Companies that do business in Europe fell, Konica Minolta sank 6 percent 705 yen in Tokyo. Sony Corp. (6758), a Japanese exporter of consumer electronics that gets a fifth of its revenue in Europe, dropped 2.7 percent to 1,666 yen. HSBC Holdings Plc (5), Europe’s biggest lender, lost 0.5 percent to HK$82.90 after retreating as much as 1.6 percent.

Developers Fall

Mainland developers fell after China Securities Journal reported that many banks have begun to control the scale of loans for real estate development to coordinate with new property curbs.

Country Garden slipped 1.7 percent to HK$3.99. Agile Property Holdings Ltd. (3383), a Chinese developer partly owned by JPMorgan Chase & Co., dropped 1.5 percent to HK$9.03. Guangzhou R&F Properties Co. fell 0.8 percent to HK$12.68.

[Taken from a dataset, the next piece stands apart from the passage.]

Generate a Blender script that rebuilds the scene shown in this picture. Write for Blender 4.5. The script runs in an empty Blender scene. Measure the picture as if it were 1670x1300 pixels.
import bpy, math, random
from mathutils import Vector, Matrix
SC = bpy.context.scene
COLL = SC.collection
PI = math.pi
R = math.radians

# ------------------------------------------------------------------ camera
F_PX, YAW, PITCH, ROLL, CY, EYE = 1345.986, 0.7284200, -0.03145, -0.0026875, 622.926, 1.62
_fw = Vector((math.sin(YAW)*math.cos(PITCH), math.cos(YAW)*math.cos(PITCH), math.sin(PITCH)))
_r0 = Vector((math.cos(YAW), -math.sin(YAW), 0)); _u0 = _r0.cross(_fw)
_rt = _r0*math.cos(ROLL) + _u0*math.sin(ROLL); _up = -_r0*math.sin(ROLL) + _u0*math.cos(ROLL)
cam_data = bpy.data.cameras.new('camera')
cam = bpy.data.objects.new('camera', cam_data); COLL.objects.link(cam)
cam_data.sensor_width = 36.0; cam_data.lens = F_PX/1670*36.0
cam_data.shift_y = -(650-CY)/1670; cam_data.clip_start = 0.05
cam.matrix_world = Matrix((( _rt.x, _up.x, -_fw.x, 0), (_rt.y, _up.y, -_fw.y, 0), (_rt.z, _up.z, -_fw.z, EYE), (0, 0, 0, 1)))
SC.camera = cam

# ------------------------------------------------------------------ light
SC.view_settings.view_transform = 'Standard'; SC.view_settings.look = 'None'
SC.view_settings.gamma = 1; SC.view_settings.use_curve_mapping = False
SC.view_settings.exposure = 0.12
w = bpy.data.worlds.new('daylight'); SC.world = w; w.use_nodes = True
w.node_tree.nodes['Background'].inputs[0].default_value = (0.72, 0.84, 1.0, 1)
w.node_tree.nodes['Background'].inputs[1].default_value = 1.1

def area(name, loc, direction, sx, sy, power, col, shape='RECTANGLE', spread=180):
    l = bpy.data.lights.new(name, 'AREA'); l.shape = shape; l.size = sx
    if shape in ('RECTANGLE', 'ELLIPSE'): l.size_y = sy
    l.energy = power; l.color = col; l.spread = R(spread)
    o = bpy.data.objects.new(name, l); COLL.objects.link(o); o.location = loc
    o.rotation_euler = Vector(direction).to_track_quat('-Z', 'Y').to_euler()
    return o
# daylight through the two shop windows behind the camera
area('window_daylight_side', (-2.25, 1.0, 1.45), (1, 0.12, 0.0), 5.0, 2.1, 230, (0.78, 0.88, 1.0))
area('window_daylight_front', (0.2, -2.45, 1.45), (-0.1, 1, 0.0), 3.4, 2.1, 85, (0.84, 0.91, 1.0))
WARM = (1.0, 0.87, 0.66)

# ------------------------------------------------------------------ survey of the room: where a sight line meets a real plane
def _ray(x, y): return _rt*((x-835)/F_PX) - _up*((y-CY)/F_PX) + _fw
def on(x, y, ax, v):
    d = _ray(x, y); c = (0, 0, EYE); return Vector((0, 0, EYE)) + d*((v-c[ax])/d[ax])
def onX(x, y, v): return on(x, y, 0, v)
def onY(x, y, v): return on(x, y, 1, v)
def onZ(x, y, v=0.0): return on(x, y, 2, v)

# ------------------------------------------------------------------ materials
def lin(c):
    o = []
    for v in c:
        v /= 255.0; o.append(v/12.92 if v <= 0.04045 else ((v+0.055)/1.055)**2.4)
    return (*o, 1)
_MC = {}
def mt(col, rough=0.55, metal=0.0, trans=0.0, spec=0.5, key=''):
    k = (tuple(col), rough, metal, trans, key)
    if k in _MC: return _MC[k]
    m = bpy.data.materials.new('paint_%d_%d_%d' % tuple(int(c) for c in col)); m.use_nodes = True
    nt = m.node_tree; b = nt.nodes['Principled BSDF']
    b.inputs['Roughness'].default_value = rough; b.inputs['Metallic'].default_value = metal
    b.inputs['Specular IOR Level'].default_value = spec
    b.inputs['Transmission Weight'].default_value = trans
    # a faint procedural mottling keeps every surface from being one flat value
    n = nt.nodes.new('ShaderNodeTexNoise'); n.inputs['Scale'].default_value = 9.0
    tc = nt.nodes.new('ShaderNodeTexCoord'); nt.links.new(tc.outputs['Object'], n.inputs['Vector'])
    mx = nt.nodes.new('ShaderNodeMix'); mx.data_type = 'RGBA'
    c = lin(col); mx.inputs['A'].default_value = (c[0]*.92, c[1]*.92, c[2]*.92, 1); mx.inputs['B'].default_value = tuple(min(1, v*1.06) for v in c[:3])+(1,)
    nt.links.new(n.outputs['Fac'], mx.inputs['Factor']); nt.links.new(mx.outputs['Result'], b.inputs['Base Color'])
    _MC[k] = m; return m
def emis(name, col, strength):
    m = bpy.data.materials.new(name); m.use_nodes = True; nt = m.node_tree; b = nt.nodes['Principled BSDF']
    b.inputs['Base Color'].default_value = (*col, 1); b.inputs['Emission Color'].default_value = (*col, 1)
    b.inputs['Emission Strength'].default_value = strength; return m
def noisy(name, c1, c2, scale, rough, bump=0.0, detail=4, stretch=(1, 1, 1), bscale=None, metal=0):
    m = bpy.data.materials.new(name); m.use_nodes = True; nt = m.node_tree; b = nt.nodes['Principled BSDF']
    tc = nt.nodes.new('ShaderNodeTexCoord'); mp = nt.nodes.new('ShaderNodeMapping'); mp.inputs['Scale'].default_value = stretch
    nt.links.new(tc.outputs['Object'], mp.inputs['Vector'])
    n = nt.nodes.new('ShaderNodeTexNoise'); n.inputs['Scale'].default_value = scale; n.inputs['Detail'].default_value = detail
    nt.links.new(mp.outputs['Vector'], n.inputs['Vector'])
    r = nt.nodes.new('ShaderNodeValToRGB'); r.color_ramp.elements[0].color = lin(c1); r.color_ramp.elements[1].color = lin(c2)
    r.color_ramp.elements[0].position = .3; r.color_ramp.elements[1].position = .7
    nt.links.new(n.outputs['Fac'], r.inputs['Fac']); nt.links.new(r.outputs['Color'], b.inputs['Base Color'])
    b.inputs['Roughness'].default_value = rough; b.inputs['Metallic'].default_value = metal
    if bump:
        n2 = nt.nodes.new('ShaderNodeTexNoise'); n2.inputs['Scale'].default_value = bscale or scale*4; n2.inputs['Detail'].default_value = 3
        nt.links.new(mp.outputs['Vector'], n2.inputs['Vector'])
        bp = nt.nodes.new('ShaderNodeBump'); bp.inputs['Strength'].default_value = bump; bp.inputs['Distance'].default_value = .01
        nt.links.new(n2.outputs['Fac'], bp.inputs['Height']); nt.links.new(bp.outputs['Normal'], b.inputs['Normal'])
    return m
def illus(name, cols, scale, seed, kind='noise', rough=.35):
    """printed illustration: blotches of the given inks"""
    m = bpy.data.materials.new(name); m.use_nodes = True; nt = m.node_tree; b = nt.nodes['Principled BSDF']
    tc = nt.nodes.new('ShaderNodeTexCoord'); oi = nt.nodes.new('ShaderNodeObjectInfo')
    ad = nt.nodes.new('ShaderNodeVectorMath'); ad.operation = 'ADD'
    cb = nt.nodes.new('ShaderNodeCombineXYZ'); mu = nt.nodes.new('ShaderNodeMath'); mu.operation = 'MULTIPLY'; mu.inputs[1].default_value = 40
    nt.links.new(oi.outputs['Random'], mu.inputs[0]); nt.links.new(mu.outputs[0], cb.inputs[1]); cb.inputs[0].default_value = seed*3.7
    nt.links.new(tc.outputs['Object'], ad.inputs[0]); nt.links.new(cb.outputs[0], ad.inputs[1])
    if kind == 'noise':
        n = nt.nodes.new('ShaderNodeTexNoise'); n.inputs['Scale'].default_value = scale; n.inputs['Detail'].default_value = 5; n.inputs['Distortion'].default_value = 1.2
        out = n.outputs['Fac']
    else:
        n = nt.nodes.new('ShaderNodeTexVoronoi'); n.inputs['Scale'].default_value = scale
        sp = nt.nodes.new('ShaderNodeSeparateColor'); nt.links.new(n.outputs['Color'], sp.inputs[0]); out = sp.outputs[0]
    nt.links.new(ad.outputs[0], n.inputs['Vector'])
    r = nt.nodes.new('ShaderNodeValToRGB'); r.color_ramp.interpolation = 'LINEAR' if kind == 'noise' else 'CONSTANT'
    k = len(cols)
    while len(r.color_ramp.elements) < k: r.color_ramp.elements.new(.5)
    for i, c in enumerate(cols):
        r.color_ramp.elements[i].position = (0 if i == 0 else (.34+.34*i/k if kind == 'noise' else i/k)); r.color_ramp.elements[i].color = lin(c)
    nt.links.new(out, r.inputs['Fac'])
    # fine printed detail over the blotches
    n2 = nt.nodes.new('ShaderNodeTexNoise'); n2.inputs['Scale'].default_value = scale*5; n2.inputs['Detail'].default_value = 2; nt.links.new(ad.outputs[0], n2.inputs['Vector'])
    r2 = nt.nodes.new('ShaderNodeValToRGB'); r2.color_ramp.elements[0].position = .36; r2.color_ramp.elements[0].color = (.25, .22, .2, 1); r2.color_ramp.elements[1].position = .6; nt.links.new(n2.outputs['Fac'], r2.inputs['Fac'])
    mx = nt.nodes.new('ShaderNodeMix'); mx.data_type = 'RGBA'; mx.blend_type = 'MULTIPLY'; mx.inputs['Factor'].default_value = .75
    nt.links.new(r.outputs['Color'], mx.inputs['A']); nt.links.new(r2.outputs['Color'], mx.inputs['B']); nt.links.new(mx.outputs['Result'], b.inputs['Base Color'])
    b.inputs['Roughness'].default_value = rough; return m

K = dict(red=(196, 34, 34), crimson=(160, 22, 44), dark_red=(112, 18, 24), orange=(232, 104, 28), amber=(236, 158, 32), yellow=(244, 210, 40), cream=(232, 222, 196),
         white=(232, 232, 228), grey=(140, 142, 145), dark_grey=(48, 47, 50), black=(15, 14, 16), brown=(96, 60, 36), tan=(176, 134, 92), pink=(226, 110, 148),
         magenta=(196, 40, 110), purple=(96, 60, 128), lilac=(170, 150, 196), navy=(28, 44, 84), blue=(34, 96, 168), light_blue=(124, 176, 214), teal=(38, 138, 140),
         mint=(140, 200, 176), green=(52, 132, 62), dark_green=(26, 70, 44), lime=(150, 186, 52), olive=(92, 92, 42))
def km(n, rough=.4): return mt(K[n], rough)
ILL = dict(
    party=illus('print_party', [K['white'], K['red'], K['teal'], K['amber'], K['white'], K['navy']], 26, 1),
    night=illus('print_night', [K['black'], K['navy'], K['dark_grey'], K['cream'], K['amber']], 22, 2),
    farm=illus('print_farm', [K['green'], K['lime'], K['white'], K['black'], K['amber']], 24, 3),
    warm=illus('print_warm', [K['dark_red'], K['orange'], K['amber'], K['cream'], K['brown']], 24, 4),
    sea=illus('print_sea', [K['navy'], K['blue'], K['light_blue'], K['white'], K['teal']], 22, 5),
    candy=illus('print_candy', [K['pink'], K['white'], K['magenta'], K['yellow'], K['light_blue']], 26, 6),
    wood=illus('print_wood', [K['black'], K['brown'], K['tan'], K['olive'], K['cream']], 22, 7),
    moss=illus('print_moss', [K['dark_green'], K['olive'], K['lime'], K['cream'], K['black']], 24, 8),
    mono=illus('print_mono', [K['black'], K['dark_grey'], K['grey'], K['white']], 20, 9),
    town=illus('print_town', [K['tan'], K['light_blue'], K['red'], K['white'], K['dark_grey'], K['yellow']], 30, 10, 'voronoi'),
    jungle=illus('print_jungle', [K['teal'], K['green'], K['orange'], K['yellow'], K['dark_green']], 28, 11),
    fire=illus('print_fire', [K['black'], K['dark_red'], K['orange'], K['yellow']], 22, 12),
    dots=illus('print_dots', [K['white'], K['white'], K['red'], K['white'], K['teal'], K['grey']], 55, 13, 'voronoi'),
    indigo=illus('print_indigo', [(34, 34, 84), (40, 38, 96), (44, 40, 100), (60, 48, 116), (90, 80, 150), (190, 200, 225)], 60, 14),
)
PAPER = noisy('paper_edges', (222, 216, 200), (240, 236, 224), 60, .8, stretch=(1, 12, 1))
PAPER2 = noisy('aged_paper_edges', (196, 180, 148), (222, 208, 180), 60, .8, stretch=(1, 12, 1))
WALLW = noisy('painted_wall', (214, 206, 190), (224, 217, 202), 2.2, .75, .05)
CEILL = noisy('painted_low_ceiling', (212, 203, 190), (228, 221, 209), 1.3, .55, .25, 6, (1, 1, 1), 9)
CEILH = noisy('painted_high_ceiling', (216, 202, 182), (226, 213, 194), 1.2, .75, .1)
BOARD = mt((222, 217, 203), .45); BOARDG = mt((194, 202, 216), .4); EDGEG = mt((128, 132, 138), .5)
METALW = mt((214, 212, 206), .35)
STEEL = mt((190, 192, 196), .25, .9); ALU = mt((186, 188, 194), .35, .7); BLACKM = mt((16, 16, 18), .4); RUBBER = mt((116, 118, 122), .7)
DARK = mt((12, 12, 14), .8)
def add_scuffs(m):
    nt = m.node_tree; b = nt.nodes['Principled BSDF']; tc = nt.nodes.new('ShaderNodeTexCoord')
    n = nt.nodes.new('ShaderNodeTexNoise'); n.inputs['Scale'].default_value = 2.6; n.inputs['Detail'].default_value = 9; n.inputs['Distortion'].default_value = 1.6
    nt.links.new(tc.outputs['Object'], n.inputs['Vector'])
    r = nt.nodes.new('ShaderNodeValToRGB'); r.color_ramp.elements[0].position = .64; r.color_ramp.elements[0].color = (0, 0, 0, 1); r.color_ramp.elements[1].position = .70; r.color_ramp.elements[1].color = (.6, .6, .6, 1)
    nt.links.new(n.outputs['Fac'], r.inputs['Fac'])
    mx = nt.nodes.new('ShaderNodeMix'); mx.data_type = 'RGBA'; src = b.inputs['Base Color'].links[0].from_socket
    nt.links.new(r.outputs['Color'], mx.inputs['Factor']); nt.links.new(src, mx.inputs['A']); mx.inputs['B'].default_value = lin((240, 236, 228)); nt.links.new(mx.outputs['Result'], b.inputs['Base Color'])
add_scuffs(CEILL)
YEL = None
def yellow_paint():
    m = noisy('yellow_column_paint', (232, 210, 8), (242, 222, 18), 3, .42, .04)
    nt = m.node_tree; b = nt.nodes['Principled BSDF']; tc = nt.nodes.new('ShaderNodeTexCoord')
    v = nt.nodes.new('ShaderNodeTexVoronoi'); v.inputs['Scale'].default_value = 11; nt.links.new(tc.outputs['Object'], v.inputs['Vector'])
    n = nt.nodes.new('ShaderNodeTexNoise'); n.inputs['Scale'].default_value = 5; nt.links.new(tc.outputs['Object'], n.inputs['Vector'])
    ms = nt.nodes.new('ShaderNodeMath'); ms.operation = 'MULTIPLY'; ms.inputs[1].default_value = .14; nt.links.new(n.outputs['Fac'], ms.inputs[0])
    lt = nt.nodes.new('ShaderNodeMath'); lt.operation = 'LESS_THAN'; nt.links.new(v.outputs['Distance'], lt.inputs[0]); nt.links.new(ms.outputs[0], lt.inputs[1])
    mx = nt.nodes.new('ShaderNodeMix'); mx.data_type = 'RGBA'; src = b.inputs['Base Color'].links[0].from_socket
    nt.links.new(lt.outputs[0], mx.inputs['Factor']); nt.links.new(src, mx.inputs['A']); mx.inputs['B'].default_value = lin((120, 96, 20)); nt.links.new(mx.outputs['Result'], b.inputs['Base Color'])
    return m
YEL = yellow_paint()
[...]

Uni-President China Holdings Ltd. slumped 15 percent to HK$8.59, the most since October 2008 and the biggest decline on the MSCI Asia Pacific Index. The unit of Taiwan’s largest food processor reported a fiscal-year net profit of 856 million yuan ($138 million), compared with an estimate of 903 million yuan profit.

Exporters Rally

Exporters to the U.S. advanced ahead of a report that’s expected to show orders for durable goods rebounded last month. Li & Fung Ltd. (494), the supplier of toys and clothes to retailers including Wal-Mart Stores Inc., rose 1.3 percent to HK$10.94 in Hong Kong. Yue Yuen Industrial (Holdings) Ltd., a maker of shoes for Nike Inc. and Adidas AG, climbed 2.6 percent to HK$25.35. LG Display Co., the world’s second-biggest maker of flat panels, added 1.3 percent to 32,000 won in Seoul.

Softbank Corp., Japan’s third-largest wireless carrier, added 2.5 percent to 3,975 yen after saying it will spend as much as 25 billion yen ($266 million) to raise its stake in Gungho Online Entertainment Inc. to tap demand for mobile games. Gungho fell 4.6 percent to 4.15 million yen in Osaka.